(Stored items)
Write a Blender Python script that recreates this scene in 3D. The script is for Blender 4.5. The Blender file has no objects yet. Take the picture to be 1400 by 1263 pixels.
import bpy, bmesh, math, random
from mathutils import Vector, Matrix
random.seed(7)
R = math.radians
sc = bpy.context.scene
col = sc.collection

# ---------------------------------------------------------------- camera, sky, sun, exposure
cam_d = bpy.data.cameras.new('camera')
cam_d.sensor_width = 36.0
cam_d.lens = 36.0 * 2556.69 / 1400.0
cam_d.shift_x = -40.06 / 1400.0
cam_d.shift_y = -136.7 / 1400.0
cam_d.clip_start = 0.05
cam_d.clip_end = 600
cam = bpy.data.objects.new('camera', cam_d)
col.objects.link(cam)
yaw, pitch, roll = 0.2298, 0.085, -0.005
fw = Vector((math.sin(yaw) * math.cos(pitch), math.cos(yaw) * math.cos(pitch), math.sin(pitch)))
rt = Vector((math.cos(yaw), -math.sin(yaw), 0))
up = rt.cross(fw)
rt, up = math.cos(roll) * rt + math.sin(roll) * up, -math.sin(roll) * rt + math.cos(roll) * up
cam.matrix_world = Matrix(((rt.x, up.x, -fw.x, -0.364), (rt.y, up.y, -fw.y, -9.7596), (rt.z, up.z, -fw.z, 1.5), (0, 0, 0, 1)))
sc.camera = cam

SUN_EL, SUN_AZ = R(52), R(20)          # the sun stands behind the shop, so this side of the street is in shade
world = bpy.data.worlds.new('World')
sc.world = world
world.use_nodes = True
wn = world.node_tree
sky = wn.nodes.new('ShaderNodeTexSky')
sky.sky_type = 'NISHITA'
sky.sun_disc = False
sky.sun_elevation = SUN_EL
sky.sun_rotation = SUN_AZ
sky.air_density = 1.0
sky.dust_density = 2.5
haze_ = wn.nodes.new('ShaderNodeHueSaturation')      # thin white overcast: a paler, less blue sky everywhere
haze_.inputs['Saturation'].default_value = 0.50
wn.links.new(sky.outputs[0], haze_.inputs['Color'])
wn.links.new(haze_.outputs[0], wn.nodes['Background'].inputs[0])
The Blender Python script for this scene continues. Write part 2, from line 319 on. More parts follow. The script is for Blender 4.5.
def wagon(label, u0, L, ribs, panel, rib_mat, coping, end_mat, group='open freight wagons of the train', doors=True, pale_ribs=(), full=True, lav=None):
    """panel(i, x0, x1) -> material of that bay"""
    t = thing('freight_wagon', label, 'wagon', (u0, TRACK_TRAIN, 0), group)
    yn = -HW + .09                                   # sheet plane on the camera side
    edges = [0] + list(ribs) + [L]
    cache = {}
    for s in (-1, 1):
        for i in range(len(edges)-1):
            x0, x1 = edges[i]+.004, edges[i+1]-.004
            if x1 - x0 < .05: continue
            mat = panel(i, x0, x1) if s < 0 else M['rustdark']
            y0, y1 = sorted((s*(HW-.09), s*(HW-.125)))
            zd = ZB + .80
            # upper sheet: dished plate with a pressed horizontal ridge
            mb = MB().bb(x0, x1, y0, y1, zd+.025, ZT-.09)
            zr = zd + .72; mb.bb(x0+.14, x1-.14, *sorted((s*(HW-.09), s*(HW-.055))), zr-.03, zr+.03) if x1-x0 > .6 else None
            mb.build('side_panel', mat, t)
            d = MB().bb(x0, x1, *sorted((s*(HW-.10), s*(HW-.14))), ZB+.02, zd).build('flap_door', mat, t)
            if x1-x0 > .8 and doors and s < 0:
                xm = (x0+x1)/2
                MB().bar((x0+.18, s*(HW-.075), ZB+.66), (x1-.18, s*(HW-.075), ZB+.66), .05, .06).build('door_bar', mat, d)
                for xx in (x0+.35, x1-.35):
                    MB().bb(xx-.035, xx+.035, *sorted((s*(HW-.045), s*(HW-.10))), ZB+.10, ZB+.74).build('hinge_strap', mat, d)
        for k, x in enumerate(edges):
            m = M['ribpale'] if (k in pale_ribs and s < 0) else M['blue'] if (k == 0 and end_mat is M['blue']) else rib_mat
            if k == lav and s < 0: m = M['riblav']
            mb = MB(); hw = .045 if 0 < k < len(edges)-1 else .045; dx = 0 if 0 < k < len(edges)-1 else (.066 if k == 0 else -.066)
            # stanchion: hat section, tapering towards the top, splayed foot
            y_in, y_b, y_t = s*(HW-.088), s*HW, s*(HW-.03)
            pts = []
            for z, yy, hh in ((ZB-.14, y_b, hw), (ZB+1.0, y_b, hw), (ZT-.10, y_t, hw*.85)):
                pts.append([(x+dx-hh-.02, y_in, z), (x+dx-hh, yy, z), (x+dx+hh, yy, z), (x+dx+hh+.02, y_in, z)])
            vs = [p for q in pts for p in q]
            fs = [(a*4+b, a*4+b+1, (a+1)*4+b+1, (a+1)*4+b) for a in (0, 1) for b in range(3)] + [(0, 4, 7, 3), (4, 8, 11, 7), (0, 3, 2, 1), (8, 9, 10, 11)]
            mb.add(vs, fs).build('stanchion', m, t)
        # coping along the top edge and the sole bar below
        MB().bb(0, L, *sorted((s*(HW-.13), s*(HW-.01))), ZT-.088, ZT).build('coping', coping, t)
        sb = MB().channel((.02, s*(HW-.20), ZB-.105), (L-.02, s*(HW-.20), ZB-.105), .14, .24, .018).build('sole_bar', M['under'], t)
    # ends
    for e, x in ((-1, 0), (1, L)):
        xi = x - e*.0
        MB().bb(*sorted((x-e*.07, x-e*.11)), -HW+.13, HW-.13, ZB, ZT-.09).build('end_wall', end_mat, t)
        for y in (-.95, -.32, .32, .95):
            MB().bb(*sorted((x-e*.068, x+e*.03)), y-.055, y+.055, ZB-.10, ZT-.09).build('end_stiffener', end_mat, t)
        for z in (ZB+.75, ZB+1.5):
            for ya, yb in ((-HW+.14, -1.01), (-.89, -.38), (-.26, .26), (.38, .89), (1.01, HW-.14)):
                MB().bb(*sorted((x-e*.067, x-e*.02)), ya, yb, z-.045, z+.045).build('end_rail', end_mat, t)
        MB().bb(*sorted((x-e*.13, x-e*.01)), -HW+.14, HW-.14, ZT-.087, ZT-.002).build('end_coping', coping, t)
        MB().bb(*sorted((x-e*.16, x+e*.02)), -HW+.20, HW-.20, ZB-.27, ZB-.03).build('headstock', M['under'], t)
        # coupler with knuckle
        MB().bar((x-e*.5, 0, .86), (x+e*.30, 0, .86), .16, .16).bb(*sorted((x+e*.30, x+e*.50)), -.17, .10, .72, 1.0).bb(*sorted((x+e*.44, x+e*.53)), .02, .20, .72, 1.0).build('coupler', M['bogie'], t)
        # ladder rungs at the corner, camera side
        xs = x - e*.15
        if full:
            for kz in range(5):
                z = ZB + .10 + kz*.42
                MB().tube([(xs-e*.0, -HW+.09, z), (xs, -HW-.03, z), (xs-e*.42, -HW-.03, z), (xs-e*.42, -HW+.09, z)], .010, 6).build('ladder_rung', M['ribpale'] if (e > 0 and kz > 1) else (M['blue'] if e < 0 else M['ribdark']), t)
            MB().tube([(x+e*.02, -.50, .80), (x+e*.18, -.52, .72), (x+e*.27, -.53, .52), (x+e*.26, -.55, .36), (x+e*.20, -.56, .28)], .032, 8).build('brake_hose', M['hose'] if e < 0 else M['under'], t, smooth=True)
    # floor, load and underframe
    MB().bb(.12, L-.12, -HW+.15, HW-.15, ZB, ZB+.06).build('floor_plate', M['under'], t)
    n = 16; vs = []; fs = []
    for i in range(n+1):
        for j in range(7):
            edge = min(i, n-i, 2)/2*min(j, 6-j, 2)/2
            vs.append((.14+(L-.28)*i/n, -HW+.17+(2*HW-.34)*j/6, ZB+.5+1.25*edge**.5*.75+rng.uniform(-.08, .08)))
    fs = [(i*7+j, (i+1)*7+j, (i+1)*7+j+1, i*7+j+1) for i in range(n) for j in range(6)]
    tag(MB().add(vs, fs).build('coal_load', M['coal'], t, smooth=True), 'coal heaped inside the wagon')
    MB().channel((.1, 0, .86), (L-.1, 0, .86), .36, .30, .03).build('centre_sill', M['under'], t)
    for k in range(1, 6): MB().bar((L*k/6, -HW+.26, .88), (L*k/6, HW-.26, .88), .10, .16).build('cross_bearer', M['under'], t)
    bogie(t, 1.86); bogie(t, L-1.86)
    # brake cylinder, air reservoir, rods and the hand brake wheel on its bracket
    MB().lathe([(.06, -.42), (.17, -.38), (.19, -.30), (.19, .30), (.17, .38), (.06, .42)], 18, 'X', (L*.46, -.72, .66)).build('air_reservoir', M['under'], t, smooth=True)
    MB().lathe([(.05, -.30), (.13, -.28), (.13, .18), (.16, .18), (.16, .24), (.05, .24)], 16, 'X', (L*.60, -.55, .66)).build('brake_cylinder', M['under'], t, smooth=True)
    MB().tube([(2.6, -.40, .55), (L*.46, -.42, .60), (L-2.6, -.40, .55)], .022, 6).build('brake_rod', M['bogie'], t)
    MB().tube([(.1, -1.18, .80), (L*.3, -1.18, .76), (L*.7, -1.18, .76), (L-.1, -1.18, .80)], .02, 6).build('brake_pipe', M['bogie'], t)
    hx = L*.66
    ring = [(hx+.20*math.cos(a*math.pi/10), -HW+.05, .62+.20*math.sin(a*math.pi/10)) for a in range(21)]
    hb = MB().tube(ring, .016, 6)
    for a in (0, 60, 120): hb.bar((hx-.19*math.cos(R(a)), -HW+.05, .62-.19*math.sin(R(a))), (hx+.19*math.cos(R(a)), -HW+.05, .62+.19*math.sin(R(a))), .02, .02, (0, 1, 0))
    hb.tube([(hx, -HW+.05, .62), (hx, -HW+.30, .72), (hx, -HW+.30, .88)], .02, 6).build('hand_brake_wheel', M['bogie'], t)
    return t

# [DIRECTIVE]
Return exactly the lines from the beginning of the data above through the one containing "col = sc.collection", please. Include both end lines and add nothing else.

# [FINISHED TASK]
Write a Blender Python script that recreates this scene in 3D. The script is for Blender 4.5. The Blender file has no objects yet. Take the picture to be 1400 by 1263 pixels.
import bpy, bmesh, math, random
from mathutils import Vector, Matrix
random.seed(7)
R = math.radians
sc = bpy.context.scene
col = sc.collection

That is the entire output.